The situation inspires a caper of sorts. Scholem, Yitz, an American rabbi, a gruff Jewish American sergeant, and a refined Jewish American captain decide to steal a truckload of books and get them to Mandatory Palestine on one of the ships smuggling immigrant Jews past the British gunboats:
Caught up as well in the initial enthusiasm, Gershom nevertheless felt called upon to remind his colleagues that the distinction between books and people was finally moot, since each depended on the other for their ultimate redemption.
The caper is, not surprisingly, a complete failure. British troops send this unlikely gang back with their crates of books on the same ship with the same immigrants, back to the continent that has no use for any of them.
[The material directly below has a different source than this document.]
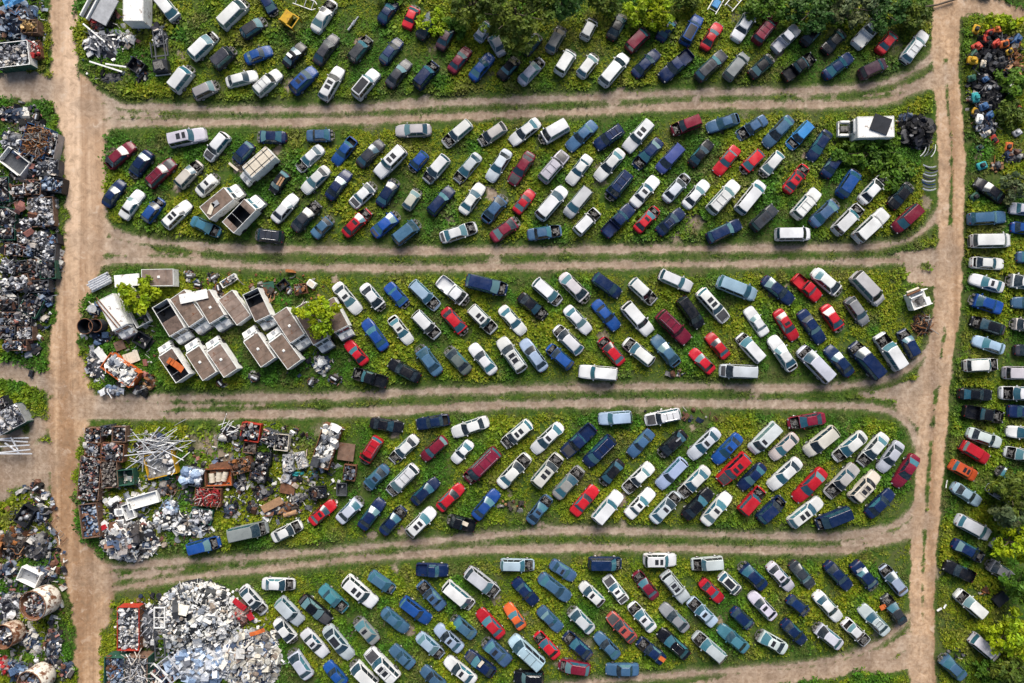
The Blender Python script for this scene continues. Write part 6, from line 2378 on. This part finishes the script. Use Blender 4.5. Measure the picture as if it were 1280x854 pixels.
tree(1090, 190, 46, 24, 1.9, 'mid', 'wide green bush below the white box truck', 0.05, 'bush', 'bush', 'bushes among the cars', leaf=0.30)
tree(1120, 222, 20, 18, 1.3, 'mid', 'green bush left of the upright bumper row', 0.05, 'bush', 'bush', 'bushes among the cars')
tree(172, 371, 25, 23, 2.8, 'lime', 'yellow-green tree growing through the white bed frame', 0.7)
tree(397, 396, 25, 25, 3.6, 'lime', 'round yellow-green tree among the box trucks', 1.9)
tree(1266, 612, 24, 26, 4.5, 'olive', 'dark tree on the right edge beside the silver hatchback', 0.8)
tree(1272, 645, 26, 20, 4.4, 'grey', 'grey-green tree on the right edge above the bright one', 0.9)
tree(1268, 680, 24, 20, 4.2, 'lime', 'bright green tree on the right edge beside the small trailer', 1.0)
tree(1274, 735, 18, 24, 3.4, 'mid', 'dark tree on the right edge below the small grey sedan', 0.6)
tree(1262, 795, 30, 28, 3.6, 'lime', 'bright lime tree at the lower right corner', 0.5)
tree(1268, 842, 26, 20, 3.0, 'olive', 'olive tree in the lower right corner', 0.5)
tree(1236, 838, 18, 18, 1.6, 'mid', 'low green bush left of the lower right trees', 0.1, 'bush', 'bush')
tree(1270, 235, 16, 20, 2.6, 'grey', 'grey-green tree on the right edge above the silver sedan', 0.4)
tree(1266, 105, 18, 20, 1.6, 'mid', 'green bush right of the garden machine heap', 0.1, 'bush', 'bush')
tree(1262, 140, 20, 18, 1.5, 'olive', 'olive bush at the right edge, below the green one', 0.1, 'bush', 'bush')
tree(1256, 20 + 8, 24, 9, 1.0, 'lime', 'low yellowish bush above the garden machine heap', 0.05, 'bush', 'bush')
tree(564, 784, 6, 6, 0.8, 'lime', 'tiny lime bush on a pale car in the bottom field', 0.5, 'bush', 'bush', leaf=0.16, dens=30)

# ---- weeds: nobody could count them
def scatter_weeds():
    n = 300000
    g = np.random.default_rng(21)
    px, py = g.uniform(-40, 1320, n), g.uniform(-40, 894, n)
    d, _ = dirt_at(px, py)
    den = fbm(px * 0.05 + 3, py * 0.05, 4)
    keep = (d < 0.42 + 0.4 * (g.random(n) - 0.5)) & (g.random(n) < np.clip(0.34 + (den - 0.36) * 2.6, 0.18, 1.0))
    # the grass strip inside a lane is cut short and thin
    thin = np.zeros(n)
    for nm, warm, hw, pts in ROADS:
        if nm == 'dirt_lane' and hw < 8 or nm == 'dirt_road' and hw < 8:
            thin = np.maximum(thin, np.clip((16 - seg_dist(px, py, pts)) / 8, 0, 1))
    keep &= (g.random(n) > thin * 0.62)
    for bx, by, br, bs in BARE:
        keep &= ~((np.hypot(px - bx, py - by) < br * 0.9) & (g.random(n) < bs))
    x, y = (px - 640) / PPM, (427 - py) / PPM
    for fx, fy, hl, hw, a in FOOT:
        ca, sa = math.cos(a), math.sin(a)
        sel = np.abs(x - fx) + np.abs(y - fy) < 2 * (hl + hw)
        u = (x[sel] - fx) * ca + (y[sel] - fy) * sa
        v = -(x[sel] - fx) * sa + (y[sel] - fy) * ca
        ins = (np.abs(u) < hl - 0.02) & (np.abs(v) < hw + 0.06)
        k = keep[sel]; k[ins] = False; keep[sel] = k
    x, y, px, py, thin = x[keep], y[keep], px[keep], py[keep], thin[keep]
    n = len(x)
    lush = fbm(px * 0.030 + 40, py * 0.030 + 7, 4)
    yel = fbm(px * 0.022 + 80, py * 0.022 + 60, 4)
    dry = fbm(px * 0.045 + 11, py * 0.045 + 90, 3)
    size = (0.22 + 0.70 * np.clip((lush - 0.30) * 2.2, 0, 1) * g.uniform(0.5, 1.2, n)) * (1 - 0.62 * thin)
    base = np.empty((n, 3))
    kk = np.clip((yel - 0.38) * 4.5, 0, 1)[:, None]
    base[:] = np.array([0.062, 0.170, 0.014]) * (1 - kk) + np.array([0.215, 0.30, 0.012]) * kk
    kd = np.clip((dry - 0.55) * 5, 0, 0.75)[:, None] * g.uniform(0.3, 1, (n, 1))
    base = base * (1 - kd) + np.array([0.16, 0.125, 0.05]) * kd
    kt = (thin * 0.55)[:, None]
    base = base * (1 - kt) + np.array([0.075, 0.082, 0.034]) * kt
    base *= g.uniform(0.55, 1.5, (n, 1))
    V, T = [], []
    for j in range(9):
        a = g.uniform(0, 6.283, n)
        el = g.uniform(0.15, 1.2, n)
        ln = size * g.uniform(0.5, 1.0, n) * 0.62
        dx, dy, dz = np.cos(a) * np.cos(el), np.sin(a) * np.cos(el), np.sin(el)
        wd = ln * g.uniform(0.22, 0.42, n)
        rx, ry = -np.sin(a), np.cos(a)
        ox, oy = x + g.normal(0, 0.12, n) * size * 2, y + g.normal(0, 0.12, n) * size * 2
        z0 = g.uniform(0, 0.45, n) * size
        p0 = np.stack([ox, oy, z0], 1)
        D = np.stack([dx, dy, dz], 1) * ln[:, None]
        S = np.stack([rx, ry, np.zeros(n)], 1) * wd[:, None]
        droop = np.stack([dx * 0.3, dy * 0.3, -np.abs(dz) * 0.35], 1) * ln[:, None]
        V.append(np.stack([p0, p0 + D * 0.55 + S, p0 + D + droop, p0 + D * 0.55 - S], 1))
        T.append(np.clip(base * g.uniform(0.75, 1.3, (n, 1)), 0.004, 0.3))
    me = quad_mesh('weeds', np.concatenate(V), np.concatenate(T), MAT['weed'])
    o = link('weeds', me)
    tag(o, 'green weeds and grass between the scrapped cars', 'weeds', kind='stuff')
    return n


n_weeds = scatter_weeds()
print('weeds', n_weeds)
# ------------------------------------------------------------------ light and camera
SUN_EL, SUN_AZ = math.radians(40), math.radians(6)   # azimuth from +Y (top of the picture), towards -X
w = bpy.data.worlds.new('World')
SC.world = w
w.use_nodes = True
nt = w.node_tree
bg = nt.nodes['Background']
sky = nt.nodes.new('ShaderNodeTexSky')
sky.sky_type = 'NISHITA'
sky.sun_disc = False
sky.sun_elevation = SUN_EL
sky.sun_rotation = SUN_AZ
sky.air_density = 1.0
sky.dust_density = 4.0
sky.ozone_density = 1.0
nt.links.new(sky.outputs['Color'], bg.inputs['Color'])
bg.inputs['Strength'].default_value = 0.055
ld = bpy.data.lights.new('sun', 'SUN')
ld.energy = 2.2
ld.angle = math.radians(40)
ld.color = (1.0, 0.96, 0.885)
sun = bpy.data.objects.new('sun', ld)
COL.objects.link(sun)
dirv = Vector((math.sin(SUN_AZ) * math.cos(SUN_EL), math.cos(SUN_AZ) * math.cos(SUN_EL), math.sin(SUN_EL)))
sun.rotation_euler = dirv.to_track_quat('Z', 'Y').to_euler()
sun.location = (0, 0, 60)

cd = bpy.data.cameras.new('camera')
cd.lens = 24.0
cd.sensor_width = 36.0
cd.clip_start = 1.0
cd.clip_end = 4000.0
cam = bpy.data.objects.new('camera', cd)
COL.objects.link(cam)
cam.location = (0, 0, H)
cam.rotation_euler = (0, 0, 0)
SC.camera = cam
SC.view_settings.view_transform = 'Standard'
SC.view_settings.look = 'None'
SC.view_settings.exposure = 1.18
SC.view_settings.gamma = 1.0
SC.view_settings.use_curve_mapping = False
SC.render.engine = 'CYCLES'
SC.cycles.max_bounces = 5
SC.cycles.diffuse_bounces = 2
SC.cycles.glossy_bounces = 3
SC.cycles.transparent_max_bounces = 4
SC.render.film_transparent = False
There is no success in A Fool’s Kabbalah. No one rises to heaven or escapes, frozen in a block of ice, to a freezer full of TV dinners in a suburban rec room in Memphis, Tennessee. This is a book about strength, not escape or even survival. Humor dances through it like an uplifting breeze—not an answer, but its own kind of strength, a necessity like the air itself. The only survivors are books, books that tie the present to both the past and the future.
Perhaps that long literary lineage, still alive, that link to the future, is what endows this extraordinary novel with its improbable buoyancy, the buoyancy of hope. The book ends with Scholem back in Jerusalem, a mordant and inscrutable scholar, disappointed by the events around him, the wars, the territorial, nationalistic Zionism so different from the spiritual ideal he once held. He is walking through the city, its archaeological layers exposed by the recent fighting. He passes an old bookseller, hunchbacked, his jaw whiskered and incessantly chewing. The man stands by an old cart that
contained a disordered heap of back-numbered Yiddish romances and the odd handbook of spells and incantations once so popular among the uneducated Ostjuden. How, wondered Gershom, could such a throwback of a shelf-worn luftmensch survive in this unsentimental climate?…
“There are only miracles,” Gershom said to himself, quoting Kafka, and shrugged.